Historical fiction dilemma #1: Ethics

History, no matter what they tell you in school, is not objective. Writing about history, or conveying history indirectly as part of a narrative, is even less so. Writing historical fiction for younger readers brings with it a whole range of questions that need to be answered and sometimes can't be:
- Conveying a complex international political situation in a few brush strokes
- Delving into age-old prejudices and divisions without taking a too-obvious position
- Dealing with critical issues (like slavery) without hectoring
- Balancing contemporary moral codes with those of history.
Why ask? I've written adventure books about a young girl who is kidnapped by pirates and then becomes one. Pirates, needless to say, are vile creatures. Does she become a vile creature? Does she kill anyone? Rob anyone? Do the people around her? Are they all horrible?
This isn't about levels of violence (that's a different dilemma) but about creating a consistent, credible, and appealing character.
Does she, who was once a slave, help take slaves?
What would a reader of nine or eleven make of a heroine who did or didn't behave in these ways?
The broader picture: Piracy in the Mediterranean from the age of the Crusades to the end of the 18th century was largely divided along pseudo-religious lines. The navies of the Islamic states and the Ottoman Empire attacked so-called Christian ships, and vice versa, with the Knights of Malta the most dramatic example of legal Christian pirate/Crusaders. (Except that most normal pirates were hardly religious types, and everyone seems to have attacked the poor old Greeks, who were seen as being far too Levantine in their Orthodoxy, and somehow responsible for the loss of Constantinople.)

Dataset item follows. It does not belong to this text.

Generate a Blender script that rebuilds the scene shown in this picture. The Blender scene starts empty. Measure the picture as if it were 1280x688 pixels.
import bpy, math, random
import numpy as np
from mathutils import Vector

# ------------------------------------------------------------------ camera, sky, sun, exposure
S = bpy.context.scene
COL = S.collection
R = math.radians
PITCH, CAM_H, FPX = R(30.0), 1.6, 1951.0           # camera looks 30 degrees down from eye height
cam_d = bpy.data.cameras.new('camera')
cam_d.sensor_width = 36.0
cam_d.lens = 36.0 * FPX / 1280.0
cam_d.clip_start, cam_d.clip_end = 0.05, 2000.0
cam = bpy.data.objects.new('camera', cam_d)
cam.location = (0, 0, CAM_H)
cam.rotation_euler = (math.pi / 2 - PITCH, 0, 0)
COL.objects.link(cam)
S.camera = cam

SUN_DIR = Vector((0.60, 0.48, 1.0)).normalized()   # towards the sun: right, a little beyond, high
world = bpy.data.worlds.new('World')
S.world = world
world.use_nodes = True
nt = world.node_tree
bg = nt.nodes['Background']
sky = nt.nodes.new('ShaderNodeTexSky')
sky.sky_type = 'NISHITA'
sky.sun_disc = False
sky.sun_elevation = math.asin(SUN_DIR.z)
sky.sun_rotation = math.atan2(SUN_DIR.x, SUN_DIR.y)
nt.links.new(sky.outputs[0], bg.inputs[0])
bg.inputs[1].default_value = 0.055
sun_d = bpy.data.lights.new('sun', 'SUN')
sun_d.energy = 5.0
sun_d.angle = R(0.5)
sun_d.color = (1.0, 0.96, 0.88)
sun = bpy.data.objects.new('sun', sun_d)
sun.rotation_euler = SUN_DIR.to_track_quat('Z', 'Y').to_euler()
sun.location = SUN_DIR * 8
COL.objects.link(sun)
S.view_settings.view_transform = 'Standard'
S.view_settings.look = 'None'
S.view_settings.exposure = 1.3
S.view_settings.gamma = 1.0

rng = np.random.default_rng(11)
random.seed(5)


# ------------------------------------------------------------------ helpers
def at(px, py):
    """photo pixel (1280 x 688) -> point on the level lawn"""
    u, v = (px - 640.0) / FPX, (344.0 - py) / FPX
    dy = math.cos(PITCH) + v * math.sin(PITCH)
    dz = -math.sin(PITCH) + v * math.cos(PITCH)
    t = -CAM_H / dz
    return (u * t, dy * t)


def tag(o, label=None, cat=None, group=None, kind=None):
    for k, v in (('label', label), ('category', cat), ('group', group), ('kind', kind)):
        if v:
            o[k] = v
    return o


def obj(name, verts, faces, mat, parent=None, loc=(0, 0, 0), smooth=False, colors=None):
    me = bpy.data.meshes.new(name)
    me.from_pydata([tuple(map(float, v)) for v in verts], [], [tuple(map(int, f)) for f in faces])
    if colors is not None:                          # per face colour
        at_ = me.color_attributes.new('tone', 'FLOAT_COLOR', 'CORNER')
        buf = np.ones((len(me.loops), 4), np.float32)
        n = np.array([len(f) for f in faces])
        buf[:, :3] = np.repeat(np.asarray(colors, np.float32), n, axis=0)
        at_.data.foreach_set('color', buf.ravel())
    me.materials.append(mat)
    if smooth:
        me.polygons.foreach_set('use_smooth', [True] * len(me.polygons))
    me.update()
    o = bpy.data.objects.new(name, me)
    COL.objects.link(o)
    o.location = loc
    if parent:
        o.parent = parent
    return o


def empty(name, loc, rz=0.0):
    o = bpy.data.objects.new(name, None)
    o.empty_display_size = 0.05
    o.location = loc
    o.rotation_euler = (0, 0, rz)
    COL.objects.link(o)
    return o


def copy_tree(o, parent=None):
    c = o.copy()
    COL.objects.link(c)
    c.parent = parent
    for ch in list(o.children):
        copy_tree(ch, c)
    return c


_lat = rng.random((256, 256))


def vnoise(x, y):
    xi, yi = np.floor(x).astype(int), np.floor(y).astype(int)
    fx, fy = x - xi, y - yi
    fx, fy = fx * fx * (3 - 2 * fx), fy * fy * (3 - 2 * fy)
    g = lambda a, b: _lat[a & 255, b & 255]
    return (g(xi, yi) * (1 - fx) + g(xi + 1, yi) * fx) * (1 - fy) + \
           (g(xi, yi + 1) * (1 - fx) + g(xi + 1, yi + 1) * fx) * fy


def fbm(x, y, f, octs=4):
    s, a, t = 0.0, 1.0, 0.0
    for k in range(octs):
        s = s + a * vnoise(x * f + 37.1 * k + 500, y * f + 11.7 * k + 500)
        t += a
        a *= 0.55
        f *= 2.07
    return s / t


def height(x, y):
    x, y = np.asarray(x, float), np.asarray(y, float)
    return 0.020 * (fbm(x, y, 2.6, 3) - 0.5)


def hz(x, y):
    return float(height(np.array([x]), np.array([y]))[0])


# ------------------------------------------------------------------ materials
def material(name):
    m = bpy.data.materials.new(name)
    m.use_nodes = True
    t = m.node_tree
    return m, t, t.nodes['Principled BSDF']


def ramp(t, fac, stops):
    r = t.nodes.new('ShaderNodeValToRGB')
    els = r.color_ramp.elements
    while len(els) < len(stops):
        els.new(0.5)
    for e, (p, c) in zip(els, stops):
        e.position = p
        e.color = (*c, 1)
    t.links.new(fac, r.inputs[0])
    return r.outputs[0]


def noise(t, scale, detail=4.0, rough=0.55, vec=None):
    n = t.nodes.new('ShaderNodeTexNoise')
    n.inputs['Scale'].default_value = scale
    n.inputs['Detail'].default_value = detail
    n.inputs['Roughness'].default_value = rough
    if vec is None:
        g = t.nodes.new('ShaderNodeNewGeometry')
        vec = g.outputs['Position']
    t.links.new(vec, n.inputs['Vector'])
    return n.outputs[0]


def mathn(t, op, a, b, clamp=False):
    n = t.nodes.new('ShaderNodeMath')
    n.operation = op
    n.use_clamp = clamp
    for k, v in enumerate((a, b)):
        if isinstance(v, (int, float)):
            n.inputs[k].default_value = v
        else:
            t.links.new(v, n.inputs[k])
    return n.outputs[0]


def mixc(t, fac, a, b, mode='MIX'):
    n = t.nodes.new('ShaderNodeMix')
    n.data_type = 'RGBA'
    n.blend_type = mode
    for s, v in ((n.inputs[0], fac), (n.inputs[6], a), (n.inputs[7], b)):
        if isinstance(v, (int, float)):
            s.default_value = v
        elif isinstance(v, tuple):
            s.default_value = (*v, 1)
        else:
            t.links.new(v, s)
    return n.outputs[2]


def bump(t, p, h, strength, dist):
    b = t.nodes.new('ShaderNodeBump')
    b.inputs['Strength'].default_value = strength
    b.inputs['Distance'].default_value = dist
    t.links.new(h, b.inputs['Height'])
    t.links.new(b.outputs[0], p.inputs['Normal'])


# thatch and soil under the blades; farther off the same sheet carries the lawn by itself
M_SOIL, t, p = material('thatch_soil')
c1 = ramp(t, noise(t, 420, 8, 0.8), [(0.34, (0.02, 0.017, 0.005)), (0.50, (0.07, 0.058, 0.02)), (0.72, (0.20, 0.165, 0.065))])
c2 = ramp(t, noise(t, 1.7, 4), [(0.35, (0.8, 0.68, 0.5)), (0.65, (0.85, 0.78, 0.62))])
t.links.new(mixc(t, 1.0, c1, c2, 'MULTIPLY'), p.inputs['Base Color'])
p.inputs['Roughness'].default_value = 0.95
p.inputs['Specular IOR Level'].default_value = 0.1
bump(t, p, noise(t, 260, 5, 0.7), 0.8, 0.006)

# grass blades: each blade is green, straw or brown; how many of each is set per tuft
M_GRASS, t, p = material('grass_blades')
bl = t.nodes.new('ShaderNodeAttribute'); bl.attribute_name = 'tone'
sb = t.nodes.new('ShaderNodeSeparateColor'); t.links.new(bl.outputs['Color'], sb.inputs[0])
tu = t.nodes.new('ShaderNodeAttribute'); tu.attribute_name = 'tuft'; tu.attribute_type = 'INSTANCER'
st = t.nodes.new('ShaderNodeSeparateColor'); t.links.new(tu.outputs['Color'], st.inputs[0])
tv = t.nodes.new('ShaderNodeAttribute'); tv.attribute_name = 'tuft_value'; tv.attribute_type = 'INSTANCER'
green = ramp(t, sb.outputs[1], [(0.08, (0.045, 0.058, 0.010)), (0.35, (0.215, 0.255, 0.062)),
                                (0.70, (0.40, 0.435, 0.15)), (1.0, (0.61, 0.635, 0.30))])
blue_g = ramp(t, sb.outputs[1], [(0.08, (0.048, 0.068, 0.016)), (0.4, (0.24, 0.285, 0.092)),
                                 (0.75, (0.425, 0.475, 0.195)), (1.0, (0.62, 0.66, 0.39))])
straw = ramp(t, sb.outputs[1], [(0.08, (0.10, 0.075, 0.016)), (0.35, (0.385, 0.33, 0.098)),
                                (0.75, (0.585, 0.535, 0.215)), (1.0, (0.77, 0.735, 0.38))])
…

So the characters in a book set in this era must present this world view, regardless of the author's position.
It's a situation that holds some resonance in the 21st century and it's impossible not to be conscious of that. I'm also conscious that any statements made by characters will be interpreted by young readers in the light of what they know about the world today.
It's an old dilemma, obviously. Flaubert argued that, "An author in his book must be like God in the universe, present everywhere and visible nowhere".
I don't know, frankly, if I've managed it.